Given instruction: Reproduce the material below line by line, beginning with its first line and ending with the line that contains "S.camera = cam_ob"; leave out pictures.

--- start Given data ---

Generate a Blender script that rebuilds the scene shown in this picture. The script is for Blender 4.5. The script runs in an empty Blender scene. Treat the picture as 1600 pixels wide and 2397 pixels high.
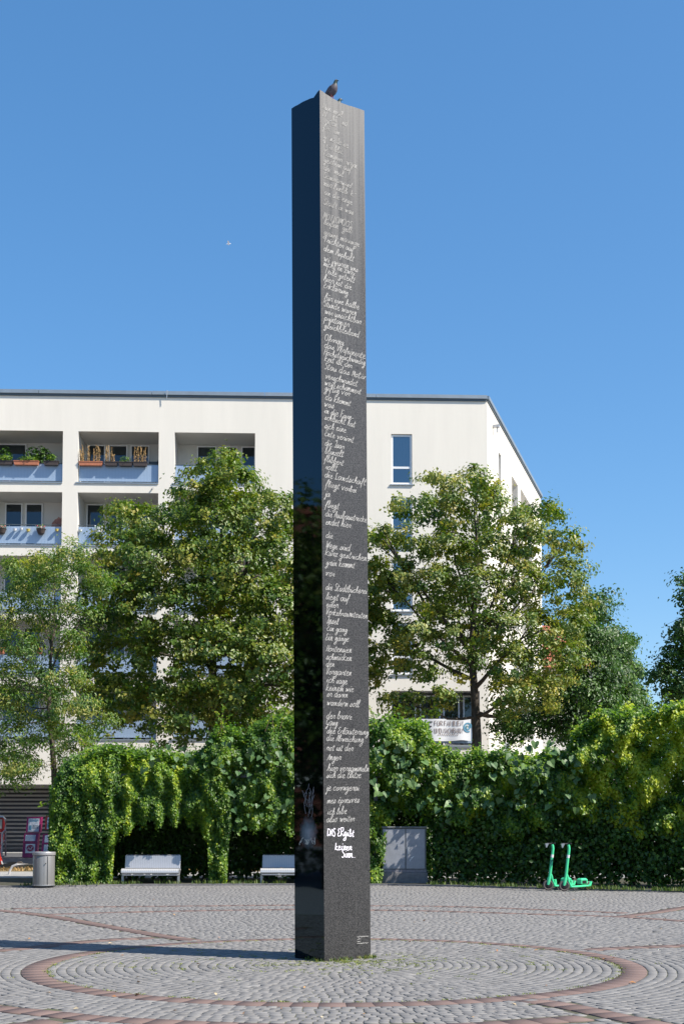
import bpy, math, random
import numpy as np
from mathutils import Vector, Matrix
R = math.radians
S = bpy.context.scene
COL = S.collection

# ---------------------------------------------------------------- camera
F, PX0, PY0, PITCH, EYE = 3050.0, 800.0, 1747.0, R(3.43), 1.6
cam = bpy.data.cameras.new("camera"); cam_ob = bpy.data.objects.new("camera", cam); COL.objects.link(cam_ob)
cam.sensor_fit = 'VERTICAL'; cam.sensor_height = 36.0; cam.sensor_width = 36.0
cam.lens = F / 2397.0 * 36.0
cam.shift_y = (PY0 - 1198.5) / 2397.0
cam.clip_start = 0.1; cam.clip_end = 5000
cam_ob.location = (0, 0, EYE); cam_ob.rotation_euler = (R(90) + PITCH, 0, 0)
S.camera = cam_ob

# ---------------------------------------------------------------- sky, sun, exposure
SUN_AZ, SUN_EL = math.atan2(0.92, -0.39), R(47)
w = bpy.data.worlds.new("World"); S.world = w; w.use_nodes = True
nt = w.node_tree; bg = nt.nodes['Background']
sky = nt.nodes.new('ShaderNodeTexSky'); sky.sky_type = 'NISHITA'; sky.sun_disc = False
sky.sun_elevation = SUN_EL; sky.sun_rotation = SUN_AZ
sky.altitude = 500; sky.air_density = 1.0; sky.dust_density = 1.0; sky.ozone_density = 6.0
gm = nt.nodes.new('ShaderNodeGamma'); gm.inputs[1].default_value = 0.7
hs = nt.nodes.new('ShaderNodeHueSaturation'); hs.inputs['Saturation'].default_value = 1.36
nt.links.new(sky.outputs[0], gm.inputs[0]); nt.links.new(gm.outputs[0], hs.inputs['Color']); nt.links.new(hs.outputs[0], bg.inputs[0])
bg.inputs[1].default_value = 0.15
sl = bpy.data.lights.new("sun", 'SUN'); sl.energy = 4.3; sl.angle = R(0.53); sl.color = (1.0, 0.94, 0.84)
so = bpy.data.objects.new("sun", sl); COL.objects.link(so)
sdir = Vector((math.sin(SUN_AZ) * math.cos(SUN_EL), math.cos(SUN_AZ) * math.cos(SUN_EL), math.sin(SUN_EL)))
so.rotation_euler = sdir.to_track_quat('Z', 'Y').to_euler(); so.location = sdir * 100
S.view_settings.view_transform = 'Standard'; S.view_settings.look = 'None'
S.view_settings.exposure = 1.0; S.view_settings.gamma = 1.0
S.cycles.max_bounces = 8; S.cycles.transparent_max_bounces = 16

# ---------------------------------------------------------------- surveying: photo pixel -> place
cP, sP = math.cos(PITCH), math.sin(PITCH)
def ray(px, py):
    a = (px - PX0) / F; b = (PY0 - py) / F
    return Vector((a, cP - b * sP, sP + b * cP))
def at(px, py, Y):
    d = ray(px, py); t = Y / d.y
    return Vector((d.x * t, Y, EYE + d.z * t))
def gnd(px, py, z=0.0):
    d = ray(px, py); t = (z - EYE) / d.z
    return Vector((d.x * t, d.y * t, z))
def lerp(pts, x):
    if x <= pts[0][0]: return pts[0][1]
    for (a, b), (c, d) in zip(pts, pts[1:]):
        if x <= c: return b + (d - b) * (x - a) / (c - a)
    return pts[-1][1]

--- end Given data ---

Exercise result:
Generate a Blender script that rebuilds the scene shown in this picture. The script is for Blender 4.5. The script runs in an empty Blender scene. Treat the picture as 1600 pixels wide and 2397 pixels high.
import bpy, math, random
import numpy as np
from mathutils import Vector, Matrix
R = math.radians
S = bpy.context.scene
COL = S.collection

# ---------------------------------------------------------------- camera
F, PX0, PY0, PITCH, EYE = 3050.0, 800.0, 1747.0, R(3.43), 1.6
cam = bpy.data.cameras.new("camera"); cam_ob = bpy.data.objects.new("camera", cam); COL.objects.link(cam_ob)
cam.sensor_fit = 'VERTICAL'; cam.sensor_height = 36.0; cam.sensor_width = 36.0
cam.lens = F / 2397.0 * 36.0
cam.shift_y = (PY0 - 1198.5) / 2397.0
cam.clip_start = 0.1; cam.clip_end = 5000
cam_ob.location = (0, 0, EYE); cam_ob.rotation_euler = (R(90) + PITCH, 0, 0)
S.camera = cam_ob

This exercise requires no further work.